“When we acquired the house, the prospect of converting a 1970’s house, close to the sea, overlooking a private garden, and having its own roof terrace was exhilarating. We knew from the outset that this was going to be our architectural playground,” Architect Christopher Micallef begins.

Originally forming part of a traditional 1970’s modernist house, this home is located on the first-floor level. The internal arrangement was set over several rooms consisting of a kitchen, living and dining area at the entrance with three bedrooms at the back. All the rooms were planned on a single floor with a small roof room at roof level.

“Before attempting any designs, we settled in with no structural changes. That gave us time to discover and absorb the house’s main attributes, as well as to develop a site-specific brief designed around the rituals of our everyday life.”

A few years later, after various sketches, thoughts and ideas, the architects closed in on their final ideas. The brief they developed outlined the need for some additional living space: a larger kitchen (central in its location), a small courtyard (which would allow the family to make use of the external space in summer, as well as in winter), keep the number of bedrooms to three, and finally – open up unimpeded views of the sea and garden below, simultaneously introducing environmental solutions to avoid heat gains in summer and maximise on the air circulation from the sea breeze below.

“From an architectural standpoint, the extension was also to be seen as a physical expression of our personal thoughts and ideas. The transformation was to be bold in its volumetric expression, playful in its light movement, precise in its choice of materials, contextual, honest, and respectful of the fact that the house is an extension to a 1970’s modernist building.”
The initial challenge was to design an extension that worked around how the family lived while respecting the original building facade’s architectural expression.

The new arrangement opens a sense of discovery through the three levels of the house. Now, the private quarters are located on the first floor. In contrast, the living quarters are stepped upwards from the family theatre at the entrance level to the kitchen, living and dining areas at various levels above.

An external courtyard was tucked in next to the kitchen. This serves as an external herb garden and allows for enjoyment of the south-facing daylight as it floods the courtyard throughout the day. Internally, the light is balanced with a series of north-facing windows, including a high-level window at roof level separating the roof terrace from the kitchen below.

The kitchen was the point of departure: “At the outset, we had some standard kitchens, which we thought complimented the overall design. In the end, however, we decided to move away from the standard. This gave us the freedom to fit the designs and discover new possibilities through a creative design process.”

The architects picked up materials used throughout the house, including the birch plywood and concrete, while adding a few more, including leather, which they ended up using as handles for three of the kitchen drawers.

“This customisation and precision in detail ran through many other items, including the workbench that overlooks the kitchen from the living room, as well as the dining bench and the library unit.

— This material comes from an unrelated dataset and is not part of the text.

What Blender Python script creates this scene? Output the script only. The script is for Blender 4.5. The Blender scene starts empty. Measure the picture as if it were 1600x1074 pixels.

The integration of these pieces is an important aspect of the overall design of the house.”

The dialogue between the materials and internal spaces is evident throughout the house. As the roof angles itself upwards, the textures of concrete, steel, glass and birch plywood are married in a series of precise architectural gestures.

“In each of our design solutions, we worked around a simple notion – each space was to feel comfortable and right to us. In many ways, this home is a physical expression of our way of being.”